Bank Mergers Are a Funny Thing

by Talk Business & Politics ([email protected]) 90 views 

Metropolitan National Bank president and CEO Lunsford Bridges, as you now, is not part of the long-term plan at Simmons First National Bank, but Susie Smith, Metropolitan’s senior VP and COO, apparently is.

A source told the Northwest Arkansas Business Journal that Smith is currently on sabbatical, but when she returns to work, will be part of the Simmons team moving forward.

The source also told Whispers that Smith will keep her office in the tower on Capitol Avenue in downtown Little Rock, while Bridges, who is being retained by Simmons as a “consultant” for the remainder of the year, had to move out of his 12th-floor office a few weeks ago and make way for David Bartlett, president and chief banking officer with Simmons.

The funny thing about bank mergers, among many other things, is that they have a way of changing what appears to be unchangeable.

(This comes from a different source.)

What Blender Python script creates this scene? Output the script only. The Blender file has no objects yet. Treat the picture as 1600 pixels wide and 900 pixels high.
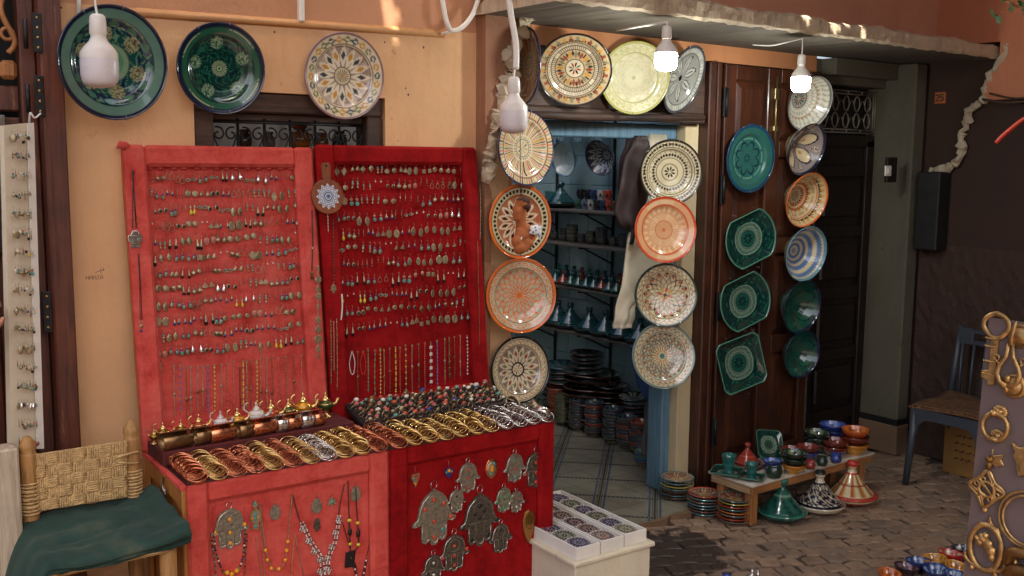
import bpy, math, random
import numpy as np
from mathutils import Matrix, Vector, Euler
random.seed(7)
RNG = np.random.default_rng(11)
PI = math.pi
sc = bpy.context.scene
COL = sc.collection

# ------------------------------------------------------------------ camera
CAM = Vector((0.0, 0.0, 1.75))
LENS, FPX = 35.0, 1600 * 35.0 / 36.0
PITCH, ROLL, YAW = math.radians(7.18), math.radians(-0.49), math.radians(36.46)
fwd = Vector((math.sin(YAW) * math.cos(PITCH), math.cos(YAW) * math.cos(PITCH), -math.sin(PITCH)))
rgt = Vector((math.cos(YAW), -math.sin(YAW), 0.0))
dwn = fwd.cross(rgt)
rgt, dwn = rgt * math.cos(ROLL) + dwn * math.sin(ROLL), dwn * math.cos(ROLL) - rgt * math.sin(ROLL)
cam_data = bpy.data.cameras.new('camera')
cam_data.lens, cam_data.sensor_width, cam_data.clip_start, cam_data.clip_end = LENS, 36.0, 0.05, 500.0
cam = bpy.data.objects.new('camera', cam_data)
COL.objects.link(cam)
cam.matrix_world = Matrix.Translation(CAM) @ Matrix((rgt, -dwn, -fwd)).transposed().to_4x4()
sc.camera = cam

# ------------------------------------------------------------------ sky, sun, exposure
SUN_EL, SUN_AZ = math.radians(58), math.radians(196)      # azimuth from +Y towards +X
SUN = Vector((math.sin(SUN_AZ) * math.cos(SUN_EL), math.cos(SUN_AZ) * math.cos(SUN_EL), math.sin(SUN_EL)))
world = bpy.data.worlds.new('World')
sc.world = world
world.use_nodes = True
wn = world.node_tree.nodes
sky = wn.new('ShaderNodeTexSky')
sky.sky_type = 'NISHITA'
sky.sun_disc = False
sky.sun_elevation, sky.sun_rotation = SUN_EL, SUN_AZ
sky.air_density, sky.dust_density, sky.ozone_density = 0.8, 6.0, 0.1
wn['Background'].inputs[1].default_value = 0.13
world.node_tree.links.new(sky.outputs[0], wn['Background'].inputs[0])
sun_data = bpy.data.lights.new('sun', 'SUN')
sun_data.energy, sun_data.angle, sun_data.color = 4.0, math.radians(0.5), (1.0, 0.94, 0.86)
sun = bpy.data.objects.new('sun', sun_data)
COL.objects.link(sun)
sun.matrix_world = SUN.to_track_quat('Z', 'Y').to_matrix().to_4x4()
sc.view_settings.view_transform = 'Standard'
sc.view_settings.look = 'None'
sc.view_settings.exposure = 1.5
sc.view_settings.gamma = 1.0
sc.cycles.use_denoising = True
sc.cycles.max_bounces = 7
sc.cycles.diffuse_bounces = 4
sc.cycles.glossy_bounces = 3
sc.cycles.caustics_reflective = False
sc.cycles.caustics_refractive = False
sc.cycles.sample_clamp_indirect = 4.0

# ------------------------------------------------------------------ picking points of known planes
def ray(x, y):
    return rgt * ((x - 800) / FPX) + dwn * ((y - 450) / FPX) + fwd
def onz(x, y, z=0.0):
    d = ray(x, y); return CAM + d * ((z - CAM.z) / d.z)
def ony(x, y, Y):
    d = ray(x, y); return CAM + d * (Y / d.y)
def onx(x, y, X):
    d = ray(x, y); return CAM + d * (X / d.x)
def onp(x, y, P, n):
    d = ray(x, y); return CAM + d * ((Vector(P) - CAM).dot(n) / d.dot(n))
def depth(p):
    return (Vector(p) - CAM).dot(fwd)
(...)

For instance, just last summer Bridges and Smith, side by side and grinning, were pictured in the Arkansas Democrat-Gazette at the Aug. 26 meeting of the Little Rock Touchdown Club, when University of Arkansas football coach Bret Bielema was the featured guest. MNB is the club’s longtime chief sponsor.

According to an ADG article describing the club’s meeting, Bridges incited the anxious crowd by mimicking Hank Williams Jr. and asking, “Are you ready for some football?”

That was just a couple of weeks before Simmons announced it had submitted the winning bid for what would ultimately become the $53.6 million purchase of MNB.

Whispers will probably never hear what Bridges has to say about what transpired. The Simmons communications division did not respond to our repeated attempts to reach the man.

But here in Northwest Arkansas, Bridges made an enemy in real estate broker Tom Terminella, and he was eager to speak to Bridges’ demise.

Referencing MNB’s lending practices, its bankruptcy and $25 million in federal bailout funds, Terminella told the Business Journal, “If the worst thing that happens to Lunsford Bridges is getting cut loose from the banking world, he will be a very lucky man.”